Pak Gamaliel punya dua kapal, Teras Lasang Garu dan Getek Tahasak Danum. Dua kapal motor ini diparkir tidak jauh dari Tugu Soekarno di paparan Sungai Kahayan dalam kesehariannya melayani lalu lalang arus wisatawan yang berminat menjelajahi sungai ini.
Kebetulan pagi itu saya bersua dengan Teras Narang, gubernur Kalimantan Tengah yang dijuluki Pangeran Dayak, bersama rombongan. Entah apa aktivitas yang mereka lakukan, inspeksi sungai ataukah sedang membawa tamu berkeliling kota. Bagi saya hari itu hal yang lebih penting adalah bagaimana membelah Sungai Kahayan siang nanti. Jadilah saya bertemu dengan Bapak Gamaliel untuk memesan satu kursi.

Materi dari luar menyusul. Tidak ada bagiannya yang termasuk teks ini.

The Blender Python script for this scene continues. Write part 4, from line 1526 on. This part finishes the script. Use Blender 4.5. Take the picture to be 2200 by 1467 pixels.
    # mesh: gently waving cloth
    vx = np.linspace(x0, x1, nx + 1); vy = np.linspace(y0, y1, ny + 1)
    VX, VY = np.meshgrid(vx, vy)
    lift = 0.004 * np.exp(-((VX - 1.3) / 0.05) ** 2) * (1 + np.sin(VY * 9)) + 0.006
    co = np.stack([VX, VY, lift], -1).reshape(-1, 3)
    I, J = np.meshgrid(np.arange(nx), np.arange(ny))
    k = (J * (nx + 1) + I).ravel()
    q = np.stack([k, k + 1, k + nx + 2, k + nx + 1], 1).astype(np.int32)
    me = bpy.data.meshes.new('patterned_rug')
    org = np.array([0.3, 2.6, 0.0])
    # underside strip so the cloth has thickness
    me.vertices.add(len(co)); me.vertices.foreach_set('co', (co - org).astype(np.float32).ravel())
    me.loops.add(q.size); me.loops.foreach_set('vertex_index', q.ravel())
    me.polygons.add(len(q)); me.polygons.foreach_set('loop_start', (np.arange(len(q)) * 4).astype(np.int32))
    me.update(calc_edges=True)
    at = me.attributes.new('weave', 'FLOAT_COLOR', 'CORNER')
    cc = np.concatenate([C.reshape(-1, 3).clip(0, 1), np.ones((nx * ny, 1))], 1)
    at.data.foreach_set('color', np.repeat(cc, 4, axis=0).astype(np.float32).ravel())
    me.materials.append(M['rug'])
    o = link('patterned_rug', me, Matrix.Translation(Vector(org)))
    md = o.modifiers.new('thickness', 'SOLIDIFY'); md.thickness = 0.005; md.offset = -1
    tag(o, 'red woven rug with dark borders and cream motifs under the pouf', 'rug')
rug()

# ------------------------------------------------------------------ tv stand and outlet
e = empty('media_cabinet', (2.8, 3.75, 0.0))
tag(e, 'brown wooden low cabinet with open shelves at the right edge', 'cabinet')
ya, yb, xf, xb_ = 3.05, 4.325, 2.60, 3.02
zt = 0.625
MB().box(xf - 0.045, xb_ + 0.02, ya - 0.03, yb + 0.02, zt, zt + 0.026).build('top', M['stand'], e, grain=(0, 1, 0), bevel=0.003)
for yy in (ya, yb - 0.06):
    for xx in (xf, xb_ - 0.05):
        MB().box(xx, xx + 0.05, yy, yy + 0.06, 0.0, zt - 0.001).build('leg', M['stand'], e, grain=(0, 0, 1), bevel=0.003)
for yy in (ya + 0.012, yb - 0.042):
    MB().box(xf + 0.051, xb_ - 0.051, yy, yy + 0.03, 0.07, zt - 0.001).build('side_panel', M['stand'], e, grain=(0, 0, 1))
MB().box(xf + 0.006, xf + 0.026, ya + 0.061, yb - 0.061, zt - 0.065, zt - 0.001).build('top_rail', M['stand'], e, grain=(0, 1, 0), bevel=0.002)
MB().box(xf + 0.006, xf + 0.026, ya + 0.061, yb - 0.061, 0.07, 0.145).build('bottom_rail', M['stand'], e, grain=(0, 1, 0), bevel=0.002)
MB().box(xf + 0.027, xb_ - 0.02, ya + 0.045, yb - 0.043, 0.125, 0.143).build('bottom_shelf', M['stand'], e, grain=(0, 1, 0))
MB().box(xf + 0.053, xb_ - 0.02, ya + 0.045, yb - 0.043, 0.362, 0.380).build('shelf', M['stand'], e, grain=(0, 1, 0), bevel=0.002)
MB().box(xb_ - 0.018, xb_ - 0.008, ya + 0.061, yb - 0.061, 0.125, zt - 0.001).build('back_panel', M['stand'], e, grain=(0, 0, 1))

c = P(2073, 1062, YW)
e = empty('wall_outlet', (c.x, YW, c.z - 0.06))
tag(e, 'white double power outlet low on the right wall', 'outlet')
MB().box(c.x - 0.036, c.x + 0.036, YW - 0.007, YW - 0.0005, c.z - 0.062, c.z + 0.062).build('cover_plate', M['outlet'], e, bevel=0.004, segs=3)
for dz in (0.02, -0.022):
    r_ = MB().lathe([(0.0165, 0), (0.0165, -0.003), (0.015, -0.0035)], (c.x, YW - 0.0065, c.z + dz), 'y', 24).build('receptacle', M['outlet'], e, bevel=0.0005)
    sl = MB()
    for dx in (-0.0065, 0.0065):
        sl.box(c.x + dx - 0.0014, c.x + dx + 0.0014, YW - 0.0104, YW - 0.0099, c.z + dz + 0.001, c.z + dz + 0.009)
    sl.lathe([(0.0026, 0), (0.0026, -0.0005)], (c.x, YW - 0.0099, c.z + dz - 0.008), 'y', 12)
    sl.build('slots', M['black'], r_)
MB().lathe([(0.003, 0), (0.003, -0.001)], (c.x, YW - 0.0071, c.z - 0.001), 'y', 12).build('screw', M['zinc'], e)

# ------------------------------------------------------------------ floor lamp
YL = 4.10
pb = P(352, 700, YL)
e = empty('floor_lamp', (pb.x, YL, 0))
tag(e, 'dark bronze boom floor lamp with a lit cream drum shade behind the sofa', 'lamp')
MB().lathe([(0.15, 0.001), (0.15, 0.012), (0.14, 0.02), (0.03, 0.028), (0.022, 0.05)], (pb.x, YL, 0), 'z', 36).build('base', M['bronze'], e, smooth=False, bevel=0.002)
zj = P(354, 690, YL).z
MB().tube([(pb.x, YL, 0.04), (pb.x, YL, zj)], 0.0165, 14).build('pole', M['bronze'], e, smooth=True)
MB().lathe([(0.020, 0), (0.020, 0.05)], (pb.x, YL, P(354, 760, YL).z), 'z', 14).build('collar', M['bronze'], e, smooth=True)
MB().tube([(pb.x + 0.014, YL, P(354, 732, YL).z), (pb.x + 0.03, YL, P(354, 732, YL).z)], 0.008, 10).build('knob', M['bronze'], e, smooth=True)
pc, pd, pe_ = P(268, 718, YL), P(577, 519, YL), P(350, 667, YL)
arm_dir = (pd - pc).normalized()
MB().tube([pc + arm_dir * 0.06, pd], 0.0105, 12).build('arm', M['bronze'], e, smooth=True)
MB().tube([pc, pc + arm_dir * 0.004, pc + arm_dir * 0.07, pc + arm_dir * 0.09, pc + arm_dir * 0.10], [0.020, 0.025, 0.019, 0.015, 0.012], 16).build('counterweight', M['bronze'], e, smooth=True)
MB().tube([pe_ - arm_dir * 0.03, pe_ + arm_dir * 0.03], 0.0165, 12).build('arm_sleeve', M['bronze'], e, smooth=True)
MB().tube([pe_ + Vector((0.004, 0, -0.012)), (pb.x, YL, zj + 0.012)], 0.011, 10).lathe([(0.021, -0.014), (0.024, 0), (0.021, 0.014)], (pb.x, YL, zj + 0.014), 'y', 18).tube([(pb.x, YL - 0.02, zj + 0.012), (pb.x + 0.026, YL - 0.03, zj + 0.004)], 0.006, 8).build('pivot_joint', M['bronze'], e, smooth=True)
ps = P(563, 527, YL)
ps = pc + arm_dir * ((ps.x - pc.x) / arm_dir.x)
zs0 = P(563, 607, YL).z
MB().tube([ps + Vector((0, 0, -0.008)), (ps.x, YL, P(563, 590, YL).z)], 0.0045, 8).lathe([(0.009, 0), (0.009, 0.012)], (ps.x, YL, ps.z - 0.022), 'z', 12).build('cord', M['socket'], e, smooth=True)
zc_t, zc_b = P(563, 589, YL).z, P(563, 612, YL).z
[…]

Teras Lasang Garu adalah kapal yang lebih besar. Tiket untuk sekali perjalanan sekitar tujuh puluh ribu, saya lupa angka pastinya. Perjalanan di atas kapal motor ini bisa berlangsung selama lebih dari satu jam dengan rute trans-Kahayan termasuk menyambangi tepi-tepi hutan bakaunya.
Sungai Kahayan yang berwarna bening kecoklatan bak air teh. Cahaya matahari yang sedari tadi bersinar ganas membuat permukaan sungai sesekali terlihat tembus mengikuti gelombang yang tidak beraturan. Barangkali hanya ada enam atau tujuh orang di atas dek kapal itu siang ini, saya hanya melempar senyum ke mereka kemudian sibuk dengan kamera sendiri.
Ada banyak penglihatan di sepanjang susuran Sungai Kahayan. Termasuk di antaranya wilayah suci Suku Dayak yang ditandai dengan tonggak-tonggak berbendera kuning. Beberapa kali kapal yang bergerak pelan ini melintasi tanah-tanah keramat yang terselip di paparan sungai.
“Katanya,” sahut bapak nakhoda, “Dulu Tjilik Riwut sering bertapa di daerah ini. Mencari wangsit atau meminta petunjuk kepada roh leluhur. Entahlah. Kakek saya yang bilang begitu.”